Piccole scosse, rumori strani, una sensazione d’insicurezza diffusa e la paura istintiva che la 917 possa decollare da un momento all’altro piuttosto che andare dritta. D’altra parte sono le stesse cose che i piloti collaudatori scrivevano sui loro rapporti alla Porsche - per anni rimasti secretati -, circa il comportamento della vettura. Quanto al motore della 917, il 12 cilindri boxer ha più coppia di quello della 512S, anche se fa molto meno rumore. Della serie, più spinta in basso, ma assai meno musica.



COME VOLEVASI DIMOSTRARE
Tirare le conclusioni di un test così esclusivo e per certi versi unico, non vuol certo dire stabilire una scala di meriti o preferenze rispetto alla Ferrari e la Porsche protagoniste della prova stessa. Non avrebbe senso e non servirebbe a nulla, anche se non potrò che conservare un gran bel ricordo dell’ergonomia della 512S a tetto bucato... Piuttosto vale la pena riconoscere con ammirazione infinita che il fascino delle due belve è intatto, a 40 anni dal loro concepimento.

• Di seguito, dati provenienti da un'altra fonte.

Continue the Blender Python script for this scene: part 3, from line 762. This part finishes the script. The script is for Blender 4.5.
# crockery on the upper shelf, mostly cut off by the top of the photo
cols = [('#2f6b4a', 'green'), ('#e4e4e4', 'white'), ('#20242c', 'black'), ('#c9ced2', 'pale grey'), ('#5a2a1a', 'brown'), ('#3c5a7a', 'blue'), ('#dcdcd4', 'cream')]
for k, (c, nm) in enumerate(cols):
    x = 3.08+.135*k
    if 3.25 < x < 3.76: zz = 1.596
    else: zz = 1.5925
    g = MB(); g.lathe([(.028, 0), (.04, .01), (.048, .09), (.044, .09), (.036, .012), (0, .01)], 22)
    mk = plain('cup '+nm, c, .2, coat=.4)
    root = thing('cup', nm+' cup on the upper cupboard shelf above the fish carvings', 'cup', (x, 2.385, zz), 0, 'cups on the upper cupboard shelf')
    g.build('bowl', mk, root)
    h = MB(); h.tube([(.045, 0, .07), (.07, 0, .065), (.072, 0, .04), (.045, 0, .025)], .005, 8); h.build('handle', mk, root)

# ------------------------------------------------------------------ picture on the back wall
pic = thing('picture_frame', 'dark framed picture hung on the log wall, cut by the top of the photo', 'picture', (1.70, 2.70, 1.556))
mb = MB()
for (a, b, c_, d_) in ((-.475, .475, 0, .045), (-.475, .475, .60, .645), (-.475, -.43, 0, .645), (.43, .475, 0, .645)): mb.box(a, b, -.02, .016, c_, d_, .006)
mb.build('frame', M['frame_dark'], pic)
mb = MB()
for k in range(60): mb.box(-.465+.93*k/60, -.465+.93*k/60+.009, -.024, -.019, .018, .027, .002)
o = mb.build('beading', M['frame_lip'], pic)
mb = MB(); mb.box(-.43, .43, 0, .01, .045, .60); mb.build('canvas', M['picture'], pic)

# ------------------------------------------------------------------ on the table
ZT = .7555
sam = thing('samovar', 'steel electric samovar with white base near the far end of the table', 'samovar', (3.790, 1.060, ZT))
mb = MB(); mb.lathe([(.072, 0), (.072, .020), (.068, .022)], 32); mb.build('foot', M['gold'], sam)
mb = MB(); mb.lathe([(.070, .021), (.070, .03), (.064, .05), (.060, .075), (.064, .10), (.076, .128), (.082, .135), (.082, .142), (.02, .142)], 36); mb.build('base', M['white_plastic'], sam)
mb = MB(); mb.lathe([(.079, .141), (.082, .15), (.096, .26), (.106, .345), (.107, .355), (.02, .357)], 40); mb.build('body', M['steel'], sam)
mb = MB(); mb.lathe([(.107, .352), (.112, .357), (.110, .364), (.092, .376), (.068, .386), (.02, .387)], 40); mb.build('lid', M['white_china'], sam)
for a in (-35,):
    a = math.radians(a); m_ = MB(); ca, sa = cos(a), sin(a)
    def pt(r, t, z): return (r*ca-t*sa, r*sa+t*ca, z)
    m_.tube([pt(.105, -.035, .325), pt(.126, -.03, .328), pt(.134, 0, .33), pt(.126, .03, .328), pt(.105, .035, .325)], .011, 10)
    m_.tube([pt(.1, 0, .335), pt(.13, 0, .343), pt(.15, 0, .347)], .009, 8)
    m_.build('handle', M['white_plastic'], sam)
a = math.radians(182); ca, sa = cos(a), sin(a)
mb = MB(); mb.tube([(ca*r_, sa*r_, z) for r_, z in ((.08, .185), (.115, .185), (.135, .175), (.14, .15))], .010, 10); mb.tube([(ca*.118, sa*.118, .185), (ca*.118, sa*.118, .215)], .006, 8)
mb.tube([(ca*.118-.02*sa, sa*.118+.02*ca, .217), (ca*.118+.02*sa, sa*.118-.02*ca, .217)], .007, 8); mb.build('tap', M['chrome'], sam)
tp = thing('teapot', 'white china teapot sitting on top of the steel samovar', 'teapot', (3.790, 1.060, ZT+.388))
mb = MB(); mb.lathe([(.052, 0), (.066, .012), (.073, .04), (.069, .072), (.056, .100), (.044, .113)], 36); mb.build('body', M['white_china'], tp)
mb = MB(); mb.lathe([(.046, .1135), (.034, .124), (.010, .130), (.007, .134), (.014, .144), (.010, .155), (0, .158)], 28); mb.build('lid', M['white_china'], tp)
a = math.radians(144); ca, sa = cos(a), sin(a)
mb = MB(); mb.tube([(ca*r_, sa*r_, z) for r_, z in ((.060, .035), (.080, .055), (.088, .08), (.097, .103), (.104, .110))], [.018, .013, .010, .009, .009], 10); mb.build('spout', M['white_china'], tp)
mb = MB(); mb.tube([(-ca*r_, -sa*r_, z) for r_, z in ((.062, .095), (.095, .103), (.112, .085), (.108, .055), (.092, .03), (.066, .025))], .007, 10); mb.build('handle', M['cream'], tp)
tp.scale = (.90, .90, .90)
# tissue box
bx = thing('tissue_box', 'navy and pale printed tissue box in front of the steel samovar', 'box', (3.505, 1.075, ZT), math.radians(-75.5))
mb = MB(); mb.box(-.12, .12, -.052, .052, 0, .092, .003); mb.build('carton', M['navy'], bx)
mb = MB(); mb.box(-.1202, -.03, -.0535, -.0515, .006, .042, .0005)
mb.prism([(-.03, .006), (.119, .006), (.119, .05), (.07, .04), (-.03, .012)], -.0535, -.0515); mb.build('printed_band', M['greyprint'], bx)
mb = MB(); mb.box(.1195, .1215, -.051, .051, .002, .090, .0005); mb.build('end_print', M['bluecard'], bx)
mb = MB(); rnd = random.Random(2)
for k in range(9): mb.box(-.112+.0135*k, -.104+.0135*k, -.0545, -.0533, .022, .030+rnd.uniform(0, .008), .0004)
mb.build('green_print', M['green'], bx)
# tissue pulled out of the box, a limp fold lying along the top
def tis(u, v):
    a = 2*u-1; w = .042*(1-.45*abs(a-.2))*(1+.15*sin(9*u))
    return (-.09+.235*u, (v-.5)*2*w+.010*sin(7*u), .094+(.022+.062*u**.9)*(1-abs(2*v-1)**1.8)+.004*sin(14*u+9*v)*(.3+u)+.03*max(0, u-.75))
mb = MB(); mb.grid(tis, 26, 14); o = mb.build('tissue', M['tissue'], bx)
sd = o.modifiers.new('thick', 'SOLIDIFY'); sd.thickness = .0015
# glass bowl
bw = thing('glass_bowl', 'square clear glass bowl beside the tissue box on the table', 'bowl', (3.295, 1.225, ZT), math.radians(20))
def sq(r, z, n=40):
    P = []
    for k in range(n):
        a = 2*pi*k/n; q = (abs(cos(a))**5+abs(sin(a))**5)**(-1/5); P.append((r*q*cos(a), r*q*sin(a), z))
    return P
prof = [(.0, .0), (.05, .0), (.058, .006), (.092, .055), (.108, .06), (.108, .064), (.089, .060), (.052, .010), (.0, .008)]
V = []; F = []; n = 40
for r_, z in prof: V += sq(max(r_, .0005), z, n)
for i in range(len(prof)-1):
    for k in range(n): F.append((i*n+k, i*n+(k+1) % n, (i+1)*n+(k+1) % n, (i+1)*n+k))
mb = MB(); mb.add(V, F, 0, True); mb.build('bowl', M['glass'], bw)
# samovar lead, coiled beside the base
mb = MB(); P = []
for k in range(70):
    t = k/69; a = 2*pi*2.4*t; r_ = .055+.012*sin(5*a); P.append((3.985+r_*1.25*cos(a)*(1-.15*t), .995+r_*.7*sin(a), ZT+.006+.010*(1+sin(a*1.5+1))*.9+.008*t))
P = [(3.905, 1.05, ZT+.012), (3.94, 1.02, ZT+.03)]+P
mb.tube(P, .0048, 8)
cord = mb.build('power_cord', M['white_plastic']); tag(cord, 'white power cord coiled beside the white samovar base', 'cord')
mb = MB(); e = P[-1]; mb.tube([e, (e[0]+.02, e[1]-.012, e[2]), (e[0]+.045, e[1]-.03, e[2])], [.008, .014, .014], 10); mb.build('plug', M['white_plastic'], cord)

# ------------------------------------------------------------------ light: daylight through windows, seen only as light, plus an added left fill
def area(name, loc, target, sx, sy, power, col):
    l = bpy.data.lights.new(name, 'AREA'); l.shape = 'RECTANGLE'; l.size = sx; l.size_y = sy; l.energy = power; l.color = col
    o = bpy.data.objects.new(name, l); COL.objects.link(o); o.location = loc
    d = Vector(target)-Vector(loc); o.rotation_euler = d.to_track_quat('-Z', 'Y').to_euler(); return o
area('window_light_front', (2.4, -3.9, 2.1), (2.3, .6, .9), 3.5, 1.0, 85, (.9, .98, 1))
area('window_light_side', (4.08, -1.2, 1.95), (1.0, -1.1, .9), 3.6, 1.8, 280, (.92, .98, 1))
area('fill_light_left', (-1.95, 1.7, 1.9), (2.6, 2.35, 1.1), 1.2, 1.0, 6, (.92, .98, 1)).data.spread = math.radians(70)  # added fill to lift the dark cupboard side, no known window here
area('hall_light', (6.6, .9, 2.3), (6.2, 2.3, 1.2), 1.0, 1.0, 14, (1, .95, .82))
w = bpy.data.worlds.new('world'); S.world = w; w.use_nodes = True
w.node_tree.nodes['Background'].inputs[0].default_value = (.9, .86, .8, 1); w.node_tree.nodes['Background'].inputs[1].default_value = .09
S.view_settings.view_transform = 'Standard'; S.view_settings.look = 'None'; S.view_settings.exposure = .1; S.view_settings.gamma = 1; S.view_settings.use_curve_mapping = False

E che guidarle provando ad approssimarsi verso i loro limiti significa, oggi più di ieri, addentrarsi in una sorta di triangolo delle Bermude ricco di tranelli e insidie. Dal quale, a velocità che puntavano verso i 400 orari nella notte di Le Mans 1970-1971, potevano uscire indenni solo quei piloti di razza, dotati non solo di coraggio, ma anche d’abilità di guida, istinto e di un senso della percezione fine del limite quasi sovrumano. Uomini da leggenda per leggende di automobili, insomma, quasi a fondere ulteriormente arte, sinfonie ruggenti, tecnologia e umanità.